== LISTING ==
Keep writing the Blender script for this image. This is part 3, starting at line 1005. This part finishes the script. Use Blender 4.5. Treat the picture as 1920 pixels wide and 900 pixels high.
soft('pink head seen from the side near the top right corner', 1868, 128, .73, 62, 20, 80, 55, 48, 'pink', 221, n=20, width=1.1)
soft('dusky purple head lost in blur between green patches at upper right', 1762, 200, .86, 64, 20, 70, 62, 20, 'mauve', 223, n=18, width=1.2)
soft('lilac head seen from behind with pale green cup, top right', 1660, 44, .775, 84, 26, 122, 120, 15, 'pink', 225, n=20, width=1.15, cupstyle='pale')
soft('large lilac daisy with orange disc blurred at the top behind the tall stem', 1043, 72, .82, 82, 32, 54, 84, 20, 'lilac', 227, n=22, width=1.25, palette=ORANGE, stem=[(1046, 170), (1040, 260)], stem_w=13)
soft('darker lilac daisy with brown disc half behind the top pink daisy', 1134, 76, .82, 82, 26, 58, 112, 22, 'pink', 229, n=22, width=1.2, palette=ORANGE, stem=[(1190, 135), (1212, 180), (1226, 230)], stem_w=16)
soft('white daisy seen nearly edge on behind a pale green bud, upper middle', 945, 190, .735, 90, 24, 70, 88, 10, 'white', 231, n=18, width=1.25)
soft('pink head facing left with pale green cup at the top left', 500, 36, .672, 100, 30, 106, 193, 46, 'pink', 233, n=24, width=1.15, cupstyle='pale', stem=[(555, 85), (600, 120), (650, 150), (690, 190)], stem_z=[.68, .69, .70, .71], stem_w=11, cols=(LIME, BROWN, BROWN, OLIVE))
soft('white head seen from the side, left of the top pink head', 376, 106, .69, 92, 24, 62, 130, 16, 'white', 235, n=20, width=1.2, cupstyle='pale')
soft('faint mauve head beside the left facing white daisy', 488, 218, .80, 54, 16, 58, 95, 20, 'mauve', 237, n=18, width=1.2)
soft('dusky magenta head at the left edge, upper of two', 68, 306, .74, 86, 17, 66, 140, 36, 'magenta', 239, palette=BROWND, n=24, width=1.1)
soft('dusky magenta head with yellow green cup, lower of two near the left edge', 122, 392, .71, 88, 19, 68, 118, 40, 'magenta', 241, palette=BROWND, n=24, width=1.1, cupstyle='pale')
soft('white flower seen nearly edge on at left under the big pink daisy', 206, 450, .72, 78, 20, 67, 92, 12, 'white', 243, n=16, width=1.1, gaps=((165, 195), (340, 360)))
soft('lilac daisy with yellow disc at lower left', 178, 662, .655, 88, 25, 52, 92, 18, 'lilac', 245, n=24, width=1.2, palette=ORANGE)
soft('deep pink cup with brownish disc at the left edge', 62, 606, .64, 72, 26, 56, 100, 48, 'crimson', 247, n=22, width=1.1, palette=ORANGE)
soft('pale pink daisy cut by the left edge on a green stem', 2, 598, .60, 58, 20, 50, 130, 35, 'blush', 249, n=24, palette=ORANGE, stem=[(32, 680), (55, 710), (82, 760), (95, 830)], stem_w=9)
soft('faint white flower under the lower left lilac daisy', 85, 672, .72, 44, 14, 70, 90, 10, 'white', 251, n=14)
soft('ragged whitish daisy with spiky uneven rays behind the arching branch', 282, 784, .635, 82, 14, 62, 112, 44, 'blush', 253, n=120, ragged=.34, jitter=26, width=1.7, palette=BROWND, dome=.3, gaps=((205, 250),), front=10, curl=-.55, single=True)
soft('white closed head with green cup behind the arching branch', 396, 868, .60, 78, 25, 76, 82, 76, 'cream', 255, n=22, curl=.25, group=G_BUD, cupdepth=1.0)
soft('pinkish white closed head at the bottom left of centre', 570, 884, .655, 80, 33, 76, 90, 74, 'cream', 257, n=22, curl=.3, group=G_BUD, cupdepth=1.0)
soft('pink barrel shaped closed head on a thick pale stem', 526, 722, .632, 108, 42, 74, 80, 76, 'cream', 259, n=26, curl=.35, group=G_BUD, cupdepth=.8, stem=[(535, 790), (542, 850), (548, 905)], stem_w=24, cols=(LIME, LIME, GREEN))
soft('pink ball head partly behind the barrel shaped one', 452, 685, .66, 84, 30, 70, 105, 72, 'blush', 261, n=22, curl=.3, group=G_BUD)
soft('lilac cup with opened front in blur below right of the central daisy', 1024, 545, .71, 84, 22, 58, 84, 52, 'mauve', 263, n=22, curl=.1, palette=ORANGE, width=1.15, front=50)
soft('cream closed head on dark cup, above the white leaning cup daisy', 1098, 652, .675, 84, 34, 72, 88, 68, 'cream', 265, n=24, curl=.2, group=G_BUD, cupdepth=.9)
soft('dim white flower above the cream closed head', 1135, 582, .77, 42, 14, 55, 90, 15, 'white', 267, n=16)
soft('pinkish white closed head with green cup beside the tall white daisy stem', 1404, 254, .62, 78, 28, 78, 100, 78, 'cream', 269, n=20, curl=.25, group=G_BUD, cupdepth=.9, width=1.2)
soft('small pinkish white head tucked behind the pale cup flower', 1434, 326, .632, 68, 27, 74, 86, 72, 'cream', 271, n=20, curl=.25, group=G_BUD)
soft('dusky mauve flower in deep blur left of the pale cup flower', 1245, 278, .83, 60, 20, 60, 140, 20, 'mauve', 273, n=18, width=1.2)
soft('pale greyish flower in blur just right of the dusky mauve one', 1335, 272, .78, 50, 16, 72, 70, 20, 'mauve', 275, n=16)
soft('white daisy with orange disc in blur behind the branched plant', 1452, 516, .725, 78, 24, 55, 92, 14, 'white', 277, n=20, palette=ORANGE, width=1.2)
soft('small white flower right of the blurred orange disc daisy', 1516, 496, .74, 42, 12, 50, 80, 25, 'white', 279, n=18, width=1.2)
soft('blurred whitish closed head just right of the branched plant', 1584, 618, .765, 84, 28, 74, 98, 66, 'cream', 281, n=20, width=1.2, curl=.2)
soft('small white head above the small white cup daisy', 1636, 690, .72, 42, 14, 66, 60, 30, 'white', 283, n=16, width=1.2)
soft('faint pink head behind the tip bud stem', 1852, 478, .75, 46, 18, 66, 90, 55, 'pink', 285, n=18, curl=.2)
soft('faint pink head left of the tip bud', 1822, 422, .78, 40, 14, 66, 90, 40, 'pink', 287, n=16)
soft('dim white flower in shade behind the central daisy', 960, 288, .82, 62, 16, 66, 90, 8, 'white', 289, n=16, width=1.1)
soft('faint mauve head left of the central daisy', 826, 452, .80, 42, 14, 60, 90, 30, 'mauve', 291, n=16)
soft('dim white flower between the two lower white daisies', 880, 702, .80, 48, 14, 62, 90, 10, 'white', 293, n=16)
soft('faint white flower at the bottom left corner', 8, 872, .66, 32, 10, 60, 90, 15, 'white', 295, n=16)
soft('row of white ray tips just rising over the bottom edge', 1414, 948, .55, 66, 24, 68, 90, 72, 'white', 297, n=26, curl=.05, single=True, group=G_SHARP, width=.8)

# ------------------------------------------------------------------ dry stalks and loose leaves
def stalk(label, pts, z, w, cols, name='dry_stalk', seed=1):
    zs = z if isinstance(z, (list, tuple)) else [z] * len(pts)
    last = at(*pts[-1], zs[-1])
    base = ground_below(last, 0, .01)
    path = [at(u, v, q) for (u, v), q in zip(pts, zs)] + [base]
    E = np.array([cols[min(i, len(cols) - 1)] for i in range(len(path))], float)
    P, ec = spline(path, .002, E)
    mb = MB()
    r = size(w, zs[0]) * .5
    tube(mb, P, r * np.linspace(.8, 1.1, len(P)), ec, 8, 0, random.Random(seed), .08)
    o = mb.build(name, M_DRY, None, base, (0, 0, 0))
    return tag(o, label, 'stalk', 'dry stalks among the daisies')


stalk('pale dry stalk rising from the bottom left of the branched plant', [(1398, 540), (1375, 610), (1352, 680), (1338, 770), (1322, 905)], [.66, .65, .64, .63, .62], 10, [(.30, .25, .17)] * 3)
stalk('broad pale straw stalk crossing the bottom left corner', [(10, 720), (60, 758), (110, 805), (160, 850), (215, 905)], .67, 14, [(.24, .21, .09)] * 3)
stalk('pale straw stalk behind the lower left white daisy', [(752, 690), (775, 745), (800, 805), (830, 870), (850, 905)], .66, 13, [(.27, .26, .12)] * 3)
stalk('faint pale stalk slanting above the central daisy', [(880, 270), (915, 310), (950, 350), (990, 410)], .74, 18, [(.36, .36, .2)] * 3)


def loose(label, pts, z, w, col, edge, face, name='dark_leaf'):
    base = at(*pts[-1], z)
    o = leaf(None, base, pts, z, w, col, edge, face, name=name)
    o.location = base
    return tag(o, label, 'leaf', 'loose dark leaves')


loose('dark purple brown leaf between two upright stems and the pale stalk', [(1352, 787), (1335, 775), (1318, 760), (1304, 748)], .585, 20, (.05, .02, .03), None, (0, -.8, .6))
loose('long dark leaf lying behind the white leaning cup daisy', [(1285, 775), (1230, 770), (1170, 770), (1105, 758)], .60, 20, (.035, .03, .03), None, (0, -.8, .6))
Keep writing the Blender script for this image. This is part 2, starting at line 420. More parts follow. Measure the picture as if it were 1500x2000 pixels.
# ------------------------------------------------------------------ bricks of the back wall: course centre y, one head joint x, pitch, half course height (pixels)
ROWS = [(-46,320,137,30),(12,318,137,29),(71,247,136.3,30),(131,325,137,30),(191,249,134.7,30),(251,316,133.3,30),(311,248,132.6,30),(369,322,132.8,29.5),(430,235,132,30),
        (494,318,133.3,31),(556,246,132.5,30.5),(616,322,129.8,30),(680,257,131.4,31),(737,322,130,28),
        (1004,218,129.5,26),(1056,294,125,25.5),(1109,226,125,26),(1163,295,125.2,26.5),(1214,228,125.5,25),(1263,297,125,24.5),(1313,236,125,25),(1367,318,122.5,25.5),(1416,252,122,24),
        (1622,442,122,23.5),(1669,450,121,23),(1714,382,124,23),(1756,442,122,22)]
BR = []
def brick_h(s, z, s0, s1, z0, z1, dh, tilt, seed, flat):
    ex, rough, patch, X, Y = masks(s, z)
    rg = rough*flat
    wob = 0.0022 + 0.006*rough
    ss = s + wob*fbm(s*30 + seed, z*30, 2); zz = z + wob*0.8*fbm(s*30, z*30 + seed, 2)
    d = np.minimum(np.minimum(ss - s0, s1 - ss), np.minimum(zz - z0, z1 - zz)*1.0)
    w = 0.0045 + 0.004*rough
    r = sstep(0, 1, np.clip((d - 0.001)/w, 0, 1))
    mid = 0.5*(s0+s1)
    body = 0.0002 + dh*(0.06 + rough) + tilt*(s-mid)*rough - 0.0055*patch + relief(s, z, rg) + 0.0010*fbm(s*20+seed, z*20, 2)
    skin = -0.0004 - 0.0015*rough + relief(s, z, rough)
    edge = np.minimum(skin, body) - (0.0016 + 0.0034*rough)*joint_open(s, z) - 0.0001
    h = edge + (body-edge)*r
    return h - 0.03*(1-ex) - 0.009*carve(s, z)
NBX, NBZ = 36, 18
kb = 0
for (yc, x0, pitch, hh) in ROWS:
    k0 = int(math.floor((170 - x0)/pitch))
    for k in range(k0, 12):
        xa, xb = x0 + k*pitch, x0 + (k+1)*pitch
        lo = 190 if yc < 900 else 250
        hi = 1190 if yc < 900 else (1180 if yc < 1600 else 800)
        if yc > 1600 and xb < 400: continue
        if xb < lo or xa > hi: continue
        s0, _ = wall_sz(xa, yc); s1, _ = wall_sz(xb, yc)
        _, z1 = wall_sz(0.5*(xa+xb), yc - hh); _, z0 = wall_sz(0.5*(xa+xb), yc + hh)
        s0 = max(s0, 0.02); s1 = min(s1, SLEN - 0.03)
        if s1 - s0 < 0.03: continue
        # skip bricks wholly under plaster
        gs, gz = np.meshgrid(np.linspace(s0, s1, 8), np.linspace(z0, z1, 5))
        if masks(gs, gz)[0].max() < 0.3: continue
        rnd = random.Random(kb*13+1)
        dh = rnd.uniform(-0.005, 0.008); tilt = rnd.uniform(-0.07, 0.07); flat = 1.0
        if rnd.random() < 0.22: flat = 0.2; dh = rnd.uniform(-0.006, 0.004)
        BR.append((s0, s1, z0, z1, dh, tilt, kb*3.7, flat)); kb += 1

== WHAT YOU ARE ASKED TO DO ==
Using the material above, copy every line in which the string "image" occurs.

== THE RESULT ==
Keep writing the Blender script for this image. This is part 3, starting at line 1005. This part finishes the script. Use Blender 4.5. Treat the picture as 1920 pixels wide and 900 pixels high.
Keep writing the Blender script for this image. This is part 2, starting at line 420. More parts follow. Measure the picture as if it were 1500x2000 pixels.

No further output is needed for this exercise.